Proof that a finite abelian group has a subgroup of order $n$ for every $n$ which divides $|G|$

Question

As per the title, I'm trying to prove that a finite abelian group has a subgroup of order $n$ for every $n$ which divides $|G|$, and I think I have a solution, but I would like someone to verify this that it is correct.

Proof: Take a group $G$ that is finite and abelian. Suppose that for our desired result holds for all abelian groups with order less than $|G|$. Take any prime $p$ such that $|G| = p^{\alpha}m$ where $p$ does not divide $m$, so that by Theorem 12, $G$ has a subgroup of order $p^{\alpha}$, which we denote $H$. By our inductive hypothesis, $H$ has subgroups of order $p^{\alpha - 1}, p^{\alpha - 2}, \ldots, p^2, p$. Then, take the prime factorization of any integer $n$ for which $|G|$ divides $n$, say $n = x_1^{y_1}x_2^{y_2}\ldots x_z^{y_z}$ where $y_1,\ldots,y_z$ are primes which divide $|G|$.

For any of these factors, say $x_a^{y_a}$ and $x_b^{y_b}$, we recall that there are subgroups in $G$ with order equal to each of these terms, say $A$ and $B$. By Lagrange's Theorem, all non-identity elements in $A$ have order divisible by $x_a$, and the same may be said for elements in $B$. Since $x_a \neq x_b$ and both are prime, we see that $A \cap B = \{1\}$. By Proposition 13, we have $|AB| = \frac{|A||B|}{|A \cap B|} = \frac{x_a^{y_a}x_b^{y_b}}{1} = x_a^{y_a}x_b^{y_b}$, and since $G$ is an abelian group, Proposition 14 states that $AB$ is a subgroup.
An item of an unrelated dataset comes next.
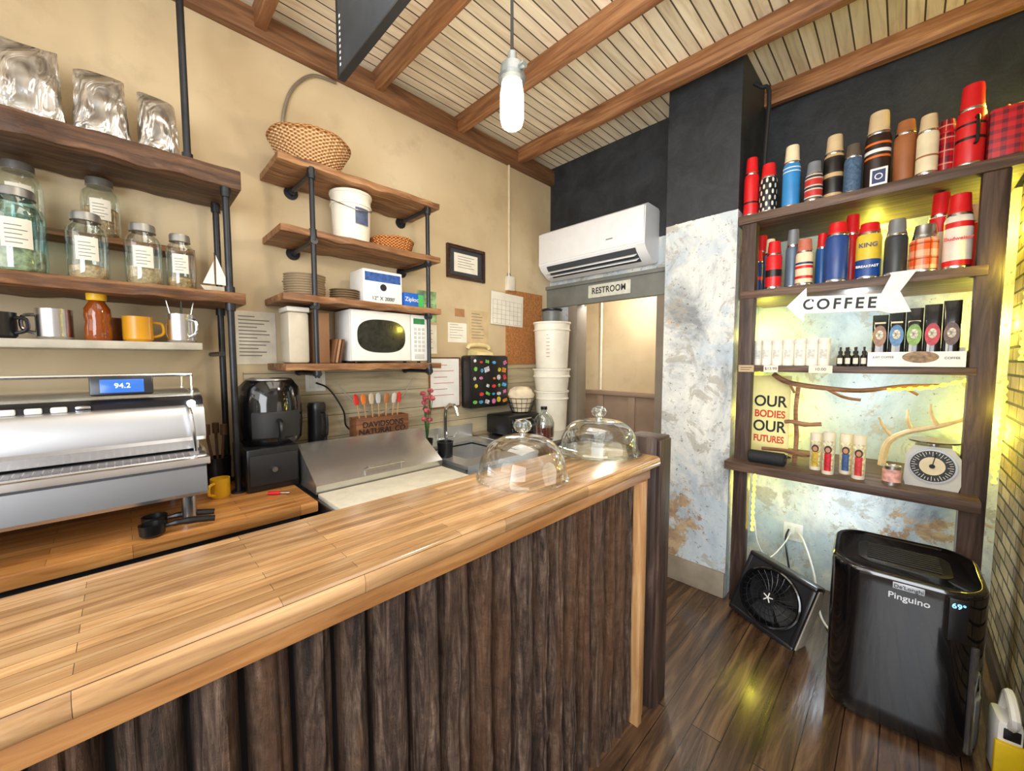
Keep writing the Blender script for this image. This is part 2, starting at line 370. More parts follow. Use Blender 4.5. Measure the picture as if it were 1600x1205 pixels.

Applying the previous result to the entire prime factorization of $n$, we therefore construct a subgroup of $G$ that has order $n$, and we are done. We never did use Cauchy's Theorem either, did we?

Theorem 12 is by Sylow and says that if $G$ is a finite group of order $p^{\alpha}m$ where $p$ is a prime and $p$ does not divide $m$, then $G$ has a subgroup of order $p^{\alpha}$.

Proposition 13 says that if $H$ and $K$ are finite subgroups of a group then $|HK| = \frac{|H||K|}{|H \cap K|}$.

Proposition 14 says that if $H$ and $K$ are subgroups of a group, $HK$ is a subgroup if and only if $HK = KH$.

My reasons for posting this are twofold; firstly, I haven't found a proof of this sort on the internet, so I am afraid that I made a mistake somewhere. The second reason is that Dummit and Foote request that Cauchy's Theorem be used in the proof, which I have not, and I would greatly appreciate it if you could point me to a proof that does use Cauchy's Theorem. Thanks so much!

Answer 1

There is a gap in your argument. You have $|G|=p^am$, with $\gcd(p,m)=1$, and you take $H$ to be a subgroup of order $p^a$. Fine. You then just assume that $|H|\lt |G|$ so that you can apply the induction hypothesis.

However, you don’t know for sure that this happens! What if $G$ is a $p$-group, so that $|G|=p^a$, and so $H=G$? You still need to deal with the case of a $p$-group: you have to show that if $G$ is an abelian group of order $p^n$, $p$ prime, and $n\geq 1$, then it contains a subgroup $H$ of order $p^a$ for all $a$, $0\leq a\leq n$.

And I expect you’ll need to use Cauchy’s Theorem to do that (if you want to do induction on $n$, say...).

Answer 2

This seems fine. It's basically a divide-and-conquer strategy very common in number theory. You basically show a lemma:

If a finite abelian group $G$ contains subgroups of order $n$ and $m$, with $n$ and $m$ coprime, then $G$ contains a subgroup of order $nm$.

This and Theorem 12 show your result basically immediately.

I don't see off the top of my head how to prove this using Cauchy's theorem.